(Scene modeling code data)
----

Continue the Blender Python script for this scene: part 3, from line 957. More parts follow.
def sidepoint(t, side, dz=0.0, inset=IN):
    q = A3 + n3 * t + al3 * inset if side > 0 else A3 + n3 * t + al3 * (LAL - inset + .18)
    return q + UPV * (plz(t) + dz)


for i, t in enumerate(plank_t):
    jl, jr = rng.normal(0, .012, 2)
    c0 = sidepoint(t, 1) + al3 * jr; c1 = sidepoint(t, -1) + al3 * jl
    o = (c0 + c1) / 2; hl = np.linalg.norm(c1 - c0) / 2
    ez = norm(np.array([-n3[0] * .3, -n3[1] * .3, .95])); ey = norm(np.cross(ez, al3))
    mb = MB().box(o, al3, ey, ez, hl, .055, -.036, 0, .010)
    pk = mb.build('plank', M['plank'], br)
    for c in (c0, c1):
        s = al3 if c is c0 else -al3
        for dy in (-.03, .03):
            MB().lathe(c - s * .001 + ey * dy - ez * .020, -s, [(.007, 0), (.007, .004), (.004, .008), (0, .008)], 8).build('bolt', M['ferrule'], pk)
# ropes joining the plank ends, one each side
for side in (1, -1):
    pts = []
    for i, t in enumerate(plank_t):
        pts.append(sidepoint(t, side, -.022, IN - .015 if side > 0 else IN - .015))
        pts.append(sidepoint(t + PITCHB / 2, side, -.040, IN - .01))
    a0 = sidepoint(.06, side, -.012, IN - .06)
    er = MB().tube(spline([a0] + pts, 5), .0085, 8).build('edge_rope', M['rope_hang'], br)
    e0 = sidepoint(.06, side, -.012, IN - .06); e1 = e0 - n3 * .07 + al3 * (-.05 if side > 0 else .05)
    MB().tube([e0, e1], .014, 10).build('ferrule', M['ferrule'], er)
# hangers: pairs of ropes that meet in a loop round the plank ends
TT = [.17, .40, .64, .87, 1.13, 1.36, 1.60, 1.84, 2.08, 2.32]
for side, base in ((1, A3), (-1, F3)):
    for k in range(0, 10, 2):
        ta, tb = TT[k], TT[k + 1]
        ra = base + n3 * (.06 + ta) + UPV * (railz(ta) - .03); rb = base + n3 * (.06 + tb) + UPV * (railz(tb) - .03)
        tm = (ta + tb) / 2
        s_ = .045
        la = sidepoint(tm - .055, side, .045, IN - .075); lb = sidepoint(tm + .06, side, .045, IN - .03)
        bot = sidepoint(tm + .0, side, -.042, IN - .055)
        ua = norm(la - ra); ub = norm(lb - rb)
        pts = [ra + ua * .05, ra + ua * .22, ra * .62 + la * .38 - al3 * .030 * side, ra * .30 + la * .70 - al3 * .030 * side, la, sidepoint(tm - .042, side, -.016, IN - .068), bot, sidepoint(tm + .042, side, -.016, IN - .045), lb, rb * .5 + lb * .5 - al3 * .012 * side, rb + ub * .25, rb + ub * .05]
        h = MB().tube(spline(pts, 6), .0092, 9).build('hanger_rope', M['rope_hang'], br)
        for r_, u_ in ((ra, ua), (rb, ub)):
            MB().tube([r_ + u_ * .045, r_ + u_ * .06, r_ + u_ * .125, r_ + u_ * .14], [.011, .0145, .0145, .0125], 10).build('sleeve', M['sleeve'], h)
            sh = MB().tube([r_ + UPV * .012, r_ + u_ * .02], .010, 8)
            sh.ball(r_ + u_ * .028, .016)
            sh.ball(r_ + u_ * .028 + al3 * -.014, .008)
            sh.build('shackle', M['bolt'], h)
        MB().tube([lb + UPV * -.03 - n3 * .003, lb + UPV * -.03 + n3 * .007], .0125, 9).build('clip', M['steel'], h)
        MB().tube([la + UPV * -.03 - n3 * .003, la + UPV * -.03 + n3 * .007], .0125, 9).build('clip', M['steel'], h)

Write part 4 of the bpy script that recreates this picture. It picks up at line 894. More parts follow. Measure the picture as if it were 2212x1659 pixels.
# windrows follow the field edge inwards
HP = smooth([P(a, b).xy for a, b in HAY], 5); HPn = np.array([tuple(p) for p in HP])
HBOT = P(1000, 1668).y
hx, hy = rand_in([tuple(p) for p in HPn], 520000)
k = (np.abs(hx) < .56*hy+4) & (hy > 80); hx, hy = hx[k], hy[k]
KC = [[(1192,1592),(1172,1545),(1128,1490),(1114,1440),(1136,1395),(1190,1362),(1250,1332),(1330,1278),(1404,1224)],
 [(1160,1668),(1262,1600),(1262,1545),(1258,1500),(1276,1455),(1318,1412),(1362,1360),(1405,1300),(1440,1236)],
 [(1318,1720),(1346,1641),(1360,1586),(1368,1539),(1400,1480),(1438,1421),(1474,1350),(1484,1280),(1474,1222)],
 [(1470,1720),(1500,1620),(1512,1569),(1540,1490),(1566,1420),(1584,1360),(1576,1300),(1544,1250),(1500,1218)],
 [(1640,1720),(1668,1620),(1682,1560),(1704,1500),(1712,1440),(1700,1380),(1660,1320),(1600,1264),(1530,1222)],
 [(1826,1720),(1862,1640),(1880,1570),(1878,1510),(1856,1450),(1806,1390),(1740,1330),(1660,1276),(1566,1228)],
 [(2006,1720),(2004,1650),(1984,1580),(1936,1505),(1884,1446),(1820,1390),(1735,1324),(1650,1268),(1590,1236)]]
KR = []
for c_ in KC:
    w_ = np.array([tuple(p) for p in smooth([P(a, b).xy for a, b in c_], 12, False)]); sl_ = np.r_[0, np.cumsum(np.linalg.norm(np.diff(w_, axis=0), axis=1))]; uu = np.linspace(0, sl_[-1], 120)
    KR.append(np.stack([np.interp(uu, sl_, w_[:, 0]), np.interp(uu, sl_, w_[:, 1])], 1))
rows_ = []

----

Output the entries verbatim.

- [SOLUTION TO THIS PROBLEM]
Continue the Blender Python script for this scene: part 3, from line 957. More parts follow.
def sidepoint(t, side, dz=0.0, inset=IN):
    q = A3 + n3 * t + al3 * inset if side > 0 else A3 + n3 * t + al3 * (LAL - inset + .18)
    return q + UPV * (plz(t) + dz)


for i, t in enumerate(plank_t):
    jl, jr = rng.normal(0, .012, 2)
    c0 = sidepoint(t, 1) + al3 * jr; c1 = sidepoint(t, -1) + al3 * jl
    o = (c0 + c1) / 2; hl = np.linalg.norm(c1 - c0) / 2
    ez = norm(np.array([-n3[0] * .3, -n3[1] * .3, .95])); ey = norm(np.cross(ez, al3))
    mb = MB().box(o, al3, ey, ez, hl, .055, -.036, 0, .010)
    pk = mb.build('plank', M['plank'], br)
    for c in (c0, c1):
        s = al3 if c is c0 else -al3
        for dy in (-.03, .03):
            MB().lathe(c - s * .001 + ey * dy - ez * .020, -s, [(.007, 0), (.007, .004), (.004, .008), (0, .008)], 8).build('bolt', M['ferrule'], pk)
# ropes joining the plank ends, one each side
for side in (1, -1):
    pts = []
    for i, t in enumerate(plank_t):
        pts.append(sidepoint(t, side, -.022, IN - .015 if side > 0 else IN - .015))
        pts.append(sidepoint(t + PITCHB / 2, side, -.040, IN - .01))
    a0 = sidepoint(.06, side, -.012, IN - .06)
    er = MB().tube(spline([a0] + pts, 5), .0085, 8).build('edge_rope', M['rope_hang'], br)
    e0 = sidepoint(.06, side, -.012, IN - .06); e1 = e0 - n3 * .07 + al3 * (-.05 if side > 0 else .05)
    MB().tube([e0, e1], .014, 10).build('ferrule', M['ferrule'], er)
# hangers: pairs of ropes that meet in a loop round the plank ends
TT = [.17, .40, .64, .87, 1.13, 1.36, 1.60, 1.84, 2.08, 2.32]
for side, base in ((1, A3), (-1, F3)):
    for k in range(0, 10, 2):
        ta, tb = TT[k], TT[k + 1]
        ra = base + n3 * (.06 + ta) + UPV * (railz(ta) - .03); rb = base + n3 * (.06 + tb) + UPV * (railz(tb) - .03)
        tm = (ta + tb) / 2
        s_ = .045
        la = sidepoint(tm - .055, side, .045, IN - .075); lb = sidepoint(tm + .06, side, .045, IN - .03)
        bot = sidepoint(tm + .0, side, -.042, IN - .055)
        ua = norm(la - ra); ub = norm(lb - rb)
        pts = [ra + ua * .05, ra + ua * .22, ra * .62 + la * .38 - al3 * .030 * side, ra * .30 + la * .70 - al3 * .030 * side, la, sidepoint(tm - .042, side, -.016, IN - .068), bot, sidepoint(tm + .042, side, -.016, IN - .045), lb, rb * .5 + lb * .5 - al3 * .012 * side, rb + ub * .25, rb + ub * .05]
        h = MB().tube(spline(pts, 6), .0092, 9).build('hanger_rope', M['rope_hang'], br)
        for r_, u_ in ((ra, ua), (rb, ub)):
            MB().tube([r_ + u_ * .045, r_ + u_ * .06, r_ + u_ * .125, r_ + u_ * .14], [.011, .0145, .0145, .0125], 10).build('sleeve', M['sleeve'], h)
            sh = MB().tube([r_ + UPV * .012, r_ + u_ * .02], .010, 8)
            sh.ball(r_ + u_ * .028, .016)
            sh.ball(r_ + u_ * .028 + al3 * -.014, .008)
            sh.build('shackle', M['bolt'], h)
        MB().tube([lb + UPV * -.03 - n3 * .003, lb + UPV * -.03 + n3 * .007], .0125, 9).build('clip', M['steel'], h)
        MB().tube([la + UPV * -.03 - n3 * .003, la + UPV * -.03 + n3 * .007], .0125, 9).build('clip', M['steel'], h)

Write part 4 of the bpy script that recreates this picture. It picks up at line 894. More parts follow. Measure the picture as if it were 2212x1659 pixels.
# windrows follow the field edge inwards
HP = smooth([P(a, b).xy for a, b in HAY], 5); HPn = np.array([tuple(p) for p in HP])
HBOT = P(1000, 1668).y
hx, hy = rand_in([tuple(p) for p in HPn], 520000)
k = (np.abs(hx) < .56*hy+4) & (hy > 80); hx, hy = hx[k], hy[k]
KC = [[(1192,1592),(1172,1545),(1128,1490),(1114,1440),(1136,1395),(1190,1362),(1250,1332),(1330,1278),(1404,1224)],
 [(1160,1668),(1262,1600),(1262,1545),(1258,1500),(1276,1455),(1318,1412),(1362,1360),(1405,1300),(1440,1236)],
 [(1318,1720),(1346,1641),(1360,1586),(1368,1539),(1400,1480),(1438,1421),(1474,1350),(1484,1280),(1474,1222)],
 [(1470,1720),(1500,1620),(1512,1569),(1540,1490),(1566,1420),(1584,1360),(1576,1300),(1544,1250),(1500,1218)],
 [(1640,1720),(1668,1620),(1682,1560),(1704,1500),(1712,1440),(1700,1380),(1660,1320),(1600,1264),(1530,1222)],
 [(1826,1720),(1862,1640),(1880,1570),(1878,1510),(1856,1450),(1806,1390),(1740,1330),(1660,1276),(1566,1228)],
 [(2006,1720),(2004,1650),(1984,1580),(1936,1505),(1884,1446),(1820,1390),(1735,1324),(1650,1268),(1590,1236)]]
KR = []
for c_ in KC:
    w_ = np.array([tuple(p) for p in smooth([P(a, b).xy for a, b in c_], 12, False)]); sl_ = np.r_[0, np.cumsum(np.linalg.norm(np.diff(w_, axis=0), axis=1))]; uu = np.linspace(0, sl_[-1], 120)
    KR.append(np.stack([np.interp(uu, sl_, w_[:, 0]), np.interp(uu, sl_, w_[:, 1])], 1))
rows_ = []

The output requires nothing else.